Wischmeyer würde dem mit Blick auf Wolfgang Schrage, den Protagonisten seines Anekdoten-Feuerwerks, nicht widersprechen; präsentiert er doch mit der blauäugigen Frohnatur den Typ Super-Idealisten, der feuchte Augen kriegt, wenn er nur daran zurückdenkt, dass er einst sein Traumauto, einen VW Jetta GT, verkaufen musste.
Überhaupt: Ein Mann und seine Liebe zu seinen Autos! Darüber kann Wischmeyer so herrlich blöd daherschwadronieren, dass man sein Epos über den kleinen Jedermann Schrage am Ende mit Bedauern zuklappt. Man hätte am liebsten weitere 800 Seiten darüber gelesen, wie er über die geheimnisvollen tiefenpsychologischen Verstrickungen zwischen Mensch und Auto denkt. Denn – so Schrages unelitäres Credo: Wer setzt sich schon in einen Porsche oder in einen BMW, wenn er einen VW Corrado oder einen Nissan Bluebird haben kann?
Wischmeyer, offenbar von Haus aus ein kritischer Geist, in dem eine Frohnatur haust, entrollt mit Verve und Tempo in seinem Buch die anekdotenpralle Chronik seines Helden vom verkappten Konditor-Lehrling und passionierten Strassenteerspritzer bei einem von Deutschlands grössten Tiefbau-Unternehmen, der StrWAG, zum Fertighausdieb und Wohnwagenbesitzer. Angefangen bei der Heirat mit seiner Jutta, der Guten.
Die Episode der Heiratsvorbereitungen der beiden samt anschliessender Vermählung und Feier zählt zu einem der Höhepunkte des Buches. Denn wie es Wischmeyers Jedermann versteht, die eigene Heirat ganz nebenbei zur ertragreichen Geldbeschaffungsmassnahme umzufunktionieren, das ist grandios.
So reiht sich Anekdote an Anekdote: von Schrages kruden Bundeswehr-Erfahrungen, über seine Erlebnisse als Vollblut-Strassenarbeiter bis hin zu den tollen Jahren in Lisbeths «Bräustübchen», in dem eine Handvoll sympathisch bekloppter Szene-Grössen ihre aberwitzigen Lebensläufe regelmässig bei 12 bis 15 Frischgezapften Revue passieren lassen – in astreinem Proll-Deutsch wohlgemerkt.
Dietmar Wischmeyer hat ein feines Ohr für den kruden Slang der sogenannten Kleinen Leute. Und während im Hintergrund wie eine Art Rolltapete vier Jahrzehnte deutscher Geschichte an uns vorüberziehen, angefangen in den frühen Achtzigern über den Mauerfall, erhöht sich die Pointen-Dichte dieser satirischen Nummern-Revue zum Ende hin enorm.

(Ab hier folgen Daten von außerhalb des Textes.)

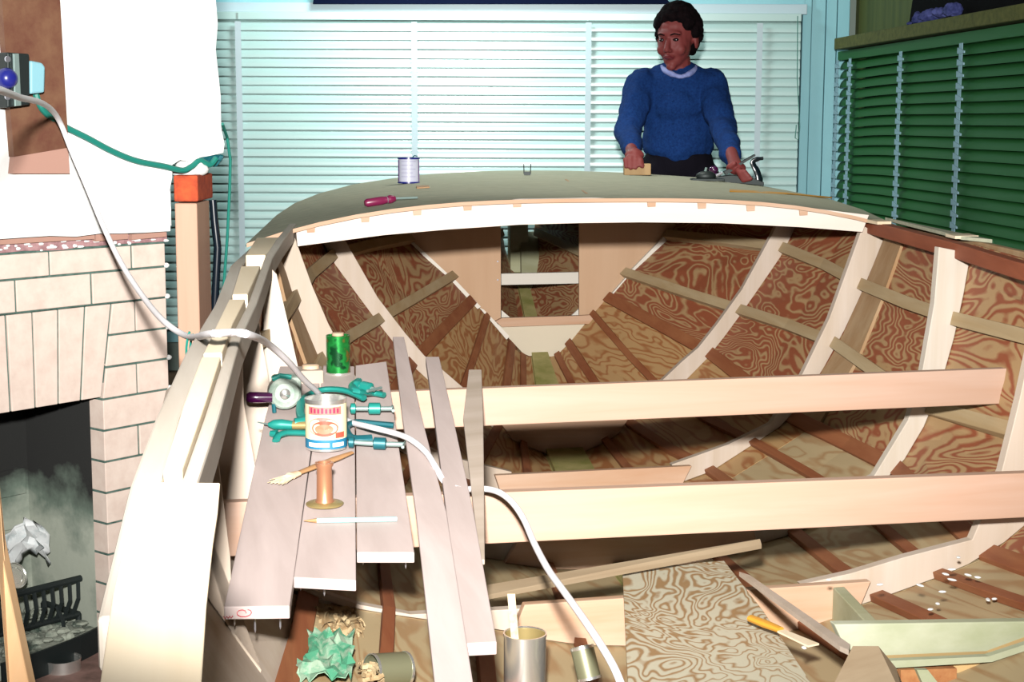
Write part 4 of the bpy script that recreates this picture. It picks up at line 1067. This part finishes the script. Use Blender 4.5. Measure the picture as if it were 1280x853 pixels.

«Seid barmherzig. Das Leben ist schon schwer genug!» bekannte Kurt Tucholsky dereinst. Dietmar Wischmeyer hat es verstanden – und getreu Schrages Motto «träume nicht dein Leben, lebe deine Träume» – etwas wunderbar Leichtes daraus gemacht: Eine kleine Sozialgeschichte wechselnder bundesrepublikanischer Macken und Befindlichkeiten von damals bis heute.
Dietmar Wischmeyer: Begrabt meinen rechten Fuss auf der linken Spur. Roman. Rowohlt Berlin. 284 Seiten.